Before the match, the players run out on to the pitch, line up and bow politely to the crowd. It is the only familiar Japanese gesture of the game. Everything else, from the way the fans dress to the star players on each team, has been imported.
Football has arrived in Japan. A sophisticated marketing and promotion campaign generated something close to national hysteria for the opening of the J- League on 15 May. Since then, games have been booked out, television ratings have been better than anticipated and sales of J- League souvenirs are booming. Gary Lineker came from Britain on a two-year contract, reportedly worth pounds 2m. But he has proved to be a disappointment, scoring only one goal in six matches, then breaking a bone in his foot. His team, Nagoya Grampus Eight, are close to the bottom of the league.
The rest of the J-League, however, has been more resilient, and the fans love it: the theatre of supporters' clubs, of co-ordinated chanting, of showing off the team regalia, of drinking beer with J-League stickers on the can. Many of the supporters would be hard pressed to name the team members, but that does not seem so important: the game is mostly an excuse for thousands of young Japanese to dress up and let off a lot of steam in a wild, but secure, environment.
There is no hint of hooliganism, and half the crowd is female: for many people football has become an ideal dating opportunity. When a Yomiuri Verdy section of the stands start chanting 'Verdy, Verdy', the pitch of their voices is so high it sounds like the Vienna Boys' Choir.
Just before half-time a Marinos forward heads the ball into the Verdy net. The stadium erupts, the big video screen at one end flashes 'Goal goal' and an announcer with the synthesised voice of a video game says - in English, the international touch - Marinos one, Verdy nothing. In real terms, Yomiuri Verdy, the Marinos and the eight other teams in the J-League, are more than just a score line. They are part of a multi-billion-yen scheme to make football a national sport in Japan to rival the current favourite, baseball. J-League has been targeted at 20- to 30- year-olds, and the ultimate goal is to host the 2002 World Cup - for the first time in Asia.
The J-League's mastermind is Saburo Kawabuchi, a 57-year-old former manager of an electricity company, who played for Japan's national team in 1958 and became their manager in 1980. In setting up the J-League, he persuaded 120 companies - including some of the biggest car, airline, electronics and media corporations - to pour in money in exchange for publicity and sponsorship deals.
The league's business structure is modelled on the National Football League in the United States, which centralises decision-making about the design and merchandising of team goods, and sorts out the television rights. Mr Kawabuchi, as J- League chairman, presides over an enormous marketing and franchising organisation that shares out the profits made from sales of J-League goods to the teams.
So far his plan is working: 300,000 people applied for the 40,000 tickets for the opening match of the season. 'Everything is going well, as if we could do no wrong,' he said.

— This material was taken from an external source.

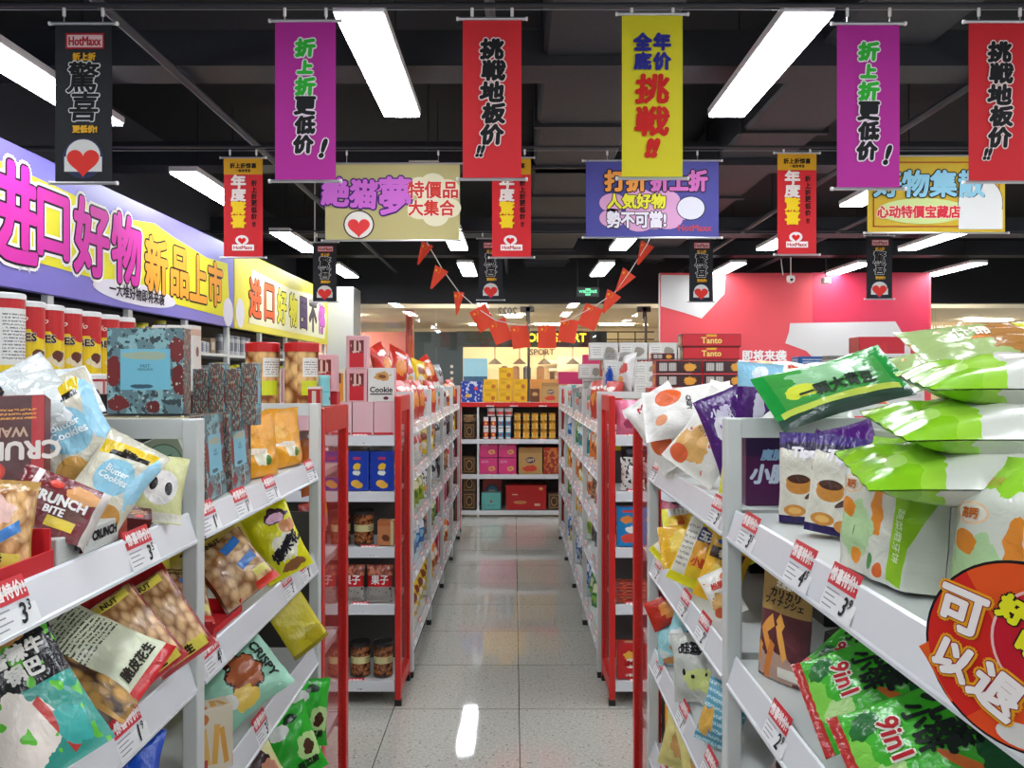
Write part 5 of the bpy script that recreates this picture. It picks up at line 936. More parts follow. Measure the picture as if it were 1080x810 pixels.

Some critics have predicted that football will be only a fad in Japan, like so much else in this country's effervescent youth culture. They point out that American football enjoyed only two years of high popularity from 1975-76.
But the future of football seemed far from the minds of the fans at the Verdy-Marinos match, as they concentrated on having fun in the present. In the second half, the Marinos' Brazilian sweeper made a thrilling solo run up the left wing and shot past the advancing Verdy goalkeeper. And showing they had not entirely adopted European football culture, both sets of fans applauded the goal.